Kay Bea Jones Publishes Volume on Franco Albini

The professor of architecture has published the first English book-length examination of Albini’s work.

Kay Bea Jones Publishes Volume on Franco Albini

Knowlton School Associate Professor of Architecture Kay Bea Jones has published Franco Albini: Suspending Modernity (Ashgate, 2014).

From the publisher’s website:

Franco Albini’s works of architecture and design, produced between 1930 and 1977, have enjoyed a recent revival but to date have received only sporadic scholarly attention from historians and critics of the Modern Movement. A chorus of Italian voices has sung his praises, none more eloquently than his protégé, Renzo Piano. Kay Bea Jones’ illuminating study of selected works by Studio Albini will reintroduce his contributions to one of the most productive periods in Italian design.

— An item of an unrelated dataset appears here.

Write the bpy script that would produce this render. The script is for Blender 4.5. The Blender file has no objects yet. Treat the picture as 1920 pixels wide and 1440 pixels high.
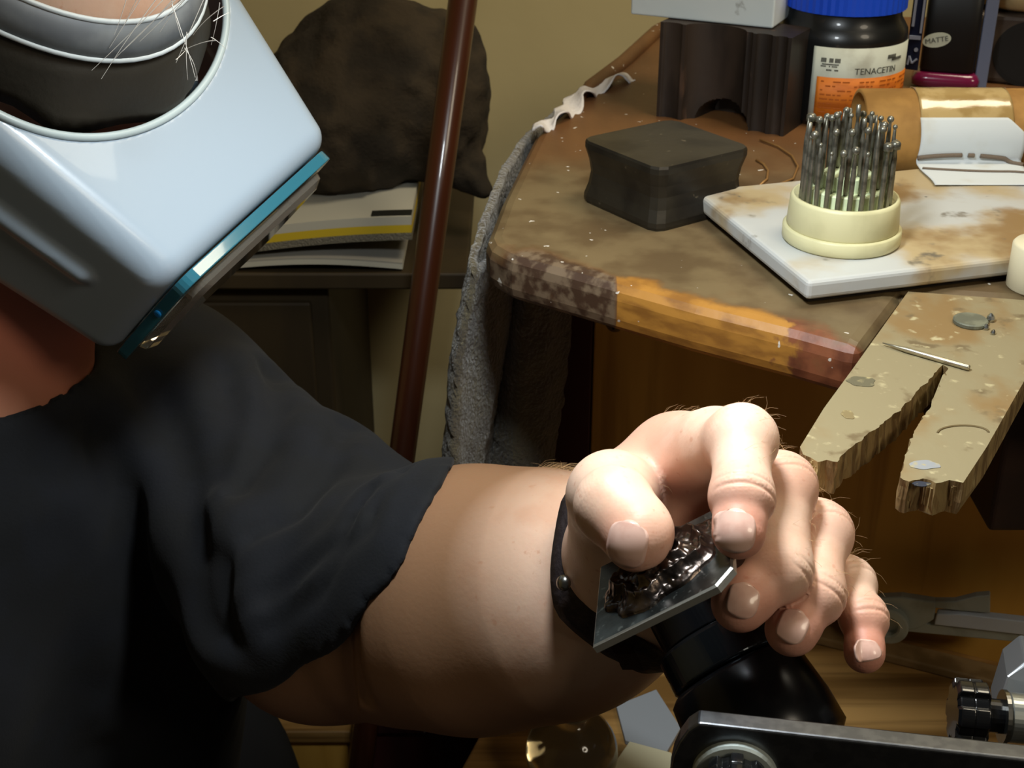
import bpy, bmesh, math, random
import numpy as np
from mathutils import Vector, Matrix

random.seed(7)
RNG = np.random.default_rng(7)
SC = bpy.context.scene
COL = SC.collection

# ------------------------------------------------------------------ camera, world, light, exposure
F_PX = 2600.0
CAM = np.array([0.0, 0.0, 1.16])
PITCH = math.radians(27.0)
FWD = np.array([0, math.cos(PITCH), -math.sin(PITCH)])
UPV = np.array([0, math.sin(PITCH), math.cos(PITCH)])
RGT = np.array([1.0, 0, 0])

cam_data = bpy.data.cameras.new('camera')
cam = bpy.data.objects.new('camera', cam_data)
COL.objects.link(cam)
cam.location = CAM
cam.rotation_euler = (math.radians(90) - PITCH, 0, 0)
cam_data.sensor_width = 36
cam_data.lens = F_PX * 36 / 1920
cam_data.clip_start = 0.02
cam_data.dof.use_dof = True
cam_data.dof.focus_distance = 0.50
cam_data.dof.aperture_fstop = 42
SC.camera = cam

world = bpy.data.worlds.new('room_ambience')
SC.world = world
world.use_nodes = True
world.node_tree.nodes['Background'].inputs[0].default_value = (1.0, 0.90, 0.72, 1)
world.node_tree.nodes['Background'].inputs[1].default_value = 0.03


def light(name, kind, loc, target, power, color, **kw):
    d = bpy.data.lights.new(name, kind)
    d.energy = power
    d.color = color
    for k, v in kw.items():
        setattr(d, k, v)
    o = bpy.data.objects.new(name, d)
    COL.objects.link(o)
    o.location = loc
    dirv = Vector(target) - Vector(loc)
    o.rotation_euler = dirv.to_track_quat('-Z', 'Y').to_euler()
    return o


# bench lamp above the hands: cool white, soft-edged cone
light('bench_lamp_light', 'SPOT', (0.02, 0.41, 1.19), (0.05, 0.45, 0.92), 5.4, (0.90, 0.97, 1.0),
      spot_size=math.radians(140), spot_blend=0.7, shadow_soft_size=0.03)
# warm fill added over the back of the bench to light the wall
light('room_lamp_light', 'AREA', (0.40, 0.72, 1.72), (0.10, 1.25, 1.0), 5.4, (1.0, 0.88, 0.66),
      shape='RECTANGLE', size=0.4, size_y=0.3)
# warm fill added behind the camera, to its right, brightening the front panel
light('ceiling_light', 'AREA', (1.1, -0.7, 2.0), (0.2, 0.65, 0.8), 7.5, (1.0, 0.87, 0.66), shape='DISK', size=0.5)

vs = SC.view_settings
vs.view_transform = 'Standard'
vs.look = 'None'
vs.exposure = 0.0
vs.gamma = 1.0
vs.use_curve_mapping = False
try:
    SC.cycles.use_denoising = True
except Exception:
    pass


# ------------------------------------------------------------------ pixel helpers (world points on the photograph's sight lines)
def ray(px, py):
    return FWD + (px - 960) / F_PX * RGT - (py - 720) / F_PX * UPV


def P(px, py, d):
    return CAM + d * ray(px, py)


def PZ(px, py, z):
    r = ray(px, py)
    return CAM + (z - CAM[2]) / r[2] * r


def PY(px, py, y):
    r = ray(px, py)
    return CAM + y / r[1] * r


# ------------------------------------------------------------------ materials
def lin(c):
    if max(c) > 1.0:
        c = [v / 255.0 for v in c]
    return tuple(v / 12.92 if v <= 0.04045 else ((v + 0.055) / 1.055) ** 2.4 for v in c) + (1.0,)


MATS = {}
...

“Suspending Modernity follows the evolution of Albini’s most important buildings and projects, even as they reveal his apprehensive attitudes about the modern condition. Jones argues here that Albini’s masterful use of materials and architectural expression mark an epic paradigm shift in the modern period.

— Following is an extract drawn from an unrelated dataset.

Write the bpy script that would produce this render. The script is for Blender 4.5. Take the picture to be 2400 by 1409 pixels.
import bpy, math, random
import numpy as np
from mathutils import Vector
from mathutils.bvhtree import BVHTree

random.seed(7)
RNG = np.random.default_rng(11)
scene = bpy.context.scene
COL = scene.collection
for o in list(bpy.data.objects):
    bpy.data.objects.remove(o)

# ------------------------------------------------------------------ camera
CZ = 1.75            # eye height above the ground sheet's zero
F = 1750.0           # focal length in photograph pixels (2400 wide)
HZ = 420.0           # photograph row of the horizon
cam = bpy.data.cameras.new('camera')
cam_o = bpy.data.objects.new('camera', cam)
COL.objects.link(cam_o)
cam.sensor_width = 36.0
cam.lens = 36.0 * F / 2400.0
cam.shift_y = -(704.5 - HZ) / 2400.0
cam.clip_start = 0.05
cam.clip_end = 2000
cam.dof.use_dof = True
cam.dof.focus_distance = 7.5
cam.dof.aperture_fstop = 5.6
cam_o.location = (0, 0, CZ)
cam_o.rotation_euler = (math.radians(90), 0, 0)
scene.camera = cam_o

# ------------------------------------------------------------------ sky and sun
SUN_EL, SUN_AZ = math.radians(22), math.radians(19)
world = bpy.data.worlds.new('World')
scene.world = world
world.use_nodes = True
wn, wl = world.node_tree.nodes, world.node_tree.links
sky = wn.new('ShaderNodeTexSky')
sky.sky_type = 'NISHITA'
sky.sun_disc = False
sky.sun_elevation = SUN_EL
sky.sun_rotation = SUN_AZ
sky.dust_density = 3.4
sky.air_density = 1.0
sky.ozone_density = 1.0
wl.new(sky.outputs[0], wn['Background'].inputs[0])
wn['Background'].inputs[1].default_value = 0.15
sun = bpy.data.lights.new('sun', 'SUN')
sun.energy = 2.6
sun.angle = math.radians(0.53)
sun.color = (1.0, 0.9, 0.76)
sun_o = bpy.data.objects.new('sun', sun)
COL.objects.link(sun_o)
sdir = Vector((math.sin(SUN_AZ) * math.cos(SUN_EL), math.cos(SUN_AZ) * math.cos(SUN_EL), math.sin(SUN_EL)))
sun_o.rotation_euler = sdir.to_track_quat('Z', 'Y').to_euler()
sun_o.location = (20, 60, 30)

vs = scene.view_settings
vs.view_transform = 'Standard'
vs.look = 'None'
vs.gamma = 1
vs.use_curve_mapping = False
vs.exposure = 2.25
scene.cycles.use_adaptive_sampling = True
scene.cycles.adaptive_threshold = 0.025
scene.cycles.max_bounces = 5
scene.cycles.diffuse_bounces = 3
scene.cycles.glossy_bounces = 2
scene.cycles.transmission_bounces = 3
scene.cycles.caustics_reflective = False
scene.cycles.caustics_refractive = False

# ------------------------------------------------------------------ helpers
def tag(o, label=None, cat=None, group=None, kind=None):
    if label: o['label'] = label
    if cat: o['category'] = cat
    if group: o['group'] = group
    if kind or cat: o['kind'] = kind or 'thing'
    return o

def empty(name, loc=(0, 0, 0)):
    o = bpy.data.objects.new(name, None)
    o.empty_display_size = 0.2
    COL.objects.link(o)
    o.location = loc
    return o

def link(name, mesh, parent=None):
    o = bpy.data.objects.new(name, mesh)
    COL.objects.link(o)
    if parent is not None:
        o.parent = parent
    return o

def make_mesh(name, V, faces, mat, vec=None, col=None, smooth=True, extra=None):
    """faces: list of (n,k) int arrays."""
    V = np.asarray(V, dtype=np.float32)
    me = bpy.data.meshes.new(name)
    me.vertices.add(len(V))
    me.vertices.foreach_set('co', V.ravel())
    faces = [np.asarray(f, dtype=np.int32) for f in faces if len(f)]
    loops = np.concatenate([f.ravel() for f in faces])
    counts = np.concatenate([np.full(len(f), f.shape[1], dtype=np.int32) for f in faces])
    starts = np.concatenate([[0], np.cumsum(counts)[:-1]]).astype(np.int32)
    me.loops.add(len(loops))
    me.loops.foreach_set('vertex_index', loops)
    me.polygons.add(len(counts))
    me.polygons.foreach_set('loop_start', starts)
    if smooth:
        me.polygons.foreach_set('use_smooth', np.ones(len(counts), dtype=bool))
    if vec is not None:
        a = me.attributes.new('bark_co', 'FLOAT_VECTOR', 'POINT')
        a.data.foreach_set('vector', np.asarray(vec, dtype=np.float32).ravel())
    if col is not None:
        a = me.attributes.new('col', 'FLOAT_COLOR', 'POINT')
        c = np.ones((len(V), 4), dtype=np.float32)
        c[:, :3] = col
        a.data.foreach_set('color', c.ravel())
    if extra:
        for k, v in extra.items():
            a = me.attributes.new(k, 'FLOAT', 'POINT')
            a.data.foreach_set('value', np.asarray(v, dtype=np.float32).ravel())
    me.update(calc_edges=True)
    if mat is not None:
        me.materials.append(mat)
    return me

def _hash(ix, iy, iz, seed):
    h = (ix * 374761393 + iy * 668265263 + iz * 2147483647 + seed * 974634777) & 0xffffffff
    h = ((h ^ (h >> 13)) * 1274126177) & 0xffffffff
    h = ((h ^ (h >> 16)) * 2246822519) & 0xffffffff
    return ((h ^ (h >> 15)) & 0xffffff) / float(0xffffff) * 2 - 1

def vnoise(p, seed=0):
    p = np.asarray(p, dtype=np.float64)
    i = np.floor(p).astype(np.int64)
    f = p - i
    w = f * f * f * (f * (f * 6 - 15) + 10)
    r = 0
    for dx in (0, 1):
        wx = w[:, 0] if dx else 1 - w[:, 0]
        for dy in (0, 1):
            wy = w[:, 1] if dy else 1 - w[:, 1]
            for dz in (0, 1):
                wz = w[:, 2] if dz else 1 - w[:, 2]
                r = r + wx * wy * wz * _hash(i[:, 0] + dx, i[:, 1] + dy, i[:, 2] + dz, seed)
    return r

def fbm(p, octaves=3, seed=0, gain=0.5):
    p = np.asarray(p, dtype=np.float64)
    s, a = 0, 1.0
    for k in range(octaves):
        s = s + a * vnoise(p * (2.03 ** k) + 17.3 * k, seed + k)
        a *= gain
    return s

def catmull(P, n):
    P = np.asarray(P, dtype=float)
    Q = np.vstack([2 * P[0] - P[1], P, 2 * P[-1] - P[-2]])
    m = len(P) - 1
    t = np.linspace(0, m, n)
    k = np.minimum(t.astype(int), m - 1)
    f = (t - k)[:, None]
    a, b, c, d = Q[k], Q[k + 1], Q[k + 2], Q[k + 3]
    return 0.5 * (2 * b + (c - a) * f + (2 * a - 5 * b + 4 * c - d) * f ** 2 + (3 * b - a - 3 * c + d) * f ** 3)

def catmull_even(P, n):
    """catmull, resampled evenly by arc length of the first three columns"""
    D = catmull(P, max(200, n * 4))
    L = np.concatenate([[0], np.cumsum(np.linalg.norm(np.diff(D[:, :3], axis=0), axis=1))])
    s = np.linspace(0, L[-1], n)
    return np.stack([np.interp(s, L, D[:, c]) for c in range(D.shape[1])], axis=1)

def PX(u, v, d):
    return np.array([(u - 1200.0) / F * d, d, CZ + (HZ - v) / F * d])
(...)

Reviewing the volume on the ACSA website, Katerina Ruedi Ray states:

In Franco Albini: Suspending Modernity, the first English book-length examination of Albini’s work, Kay Bea Jones presents a strong argument for Albini’s importance not only to Italian modernism but also to that of the Americas, including architects as different as Philip Johnson, Louis Kahn, and Lina Bo Bardi. Richly illustrated and based on extensive archival research, original drawings, diagrams, and writings of key twentieth-century scholars, the book explores a broad range of buildings and projects by Studio Albini, proposing that Albini changed how modernist Italian architects and designers thought about space, technology, and tradition…

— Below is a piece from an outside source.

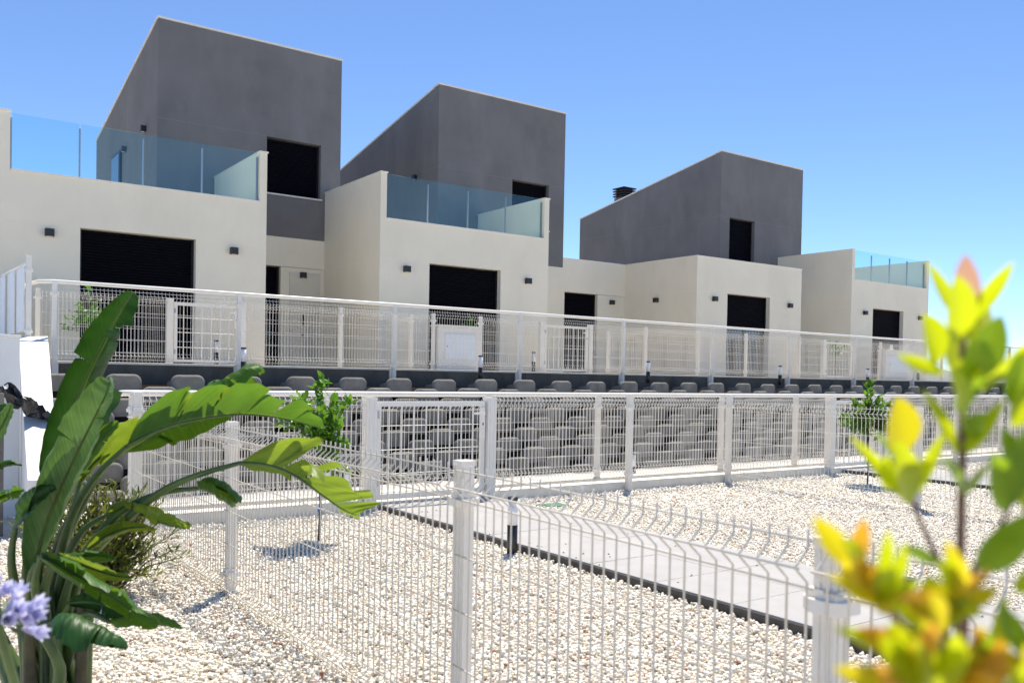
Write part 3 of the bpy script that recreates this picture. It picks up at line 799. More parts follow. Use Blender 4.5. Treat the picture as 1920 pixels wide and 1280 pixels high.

Franco Albini: Suspending Modernity, visually compelling and written in accessible language, will be a valuable resource for scholars, students, architects, and others interested in Italian modernism. It will find an eager readership in Italy, Europe, and internationally and will add a perceptive voice not only to the study of twentieth-century Italian architecture but also to the ongoing task of revising the history of architectural modernism.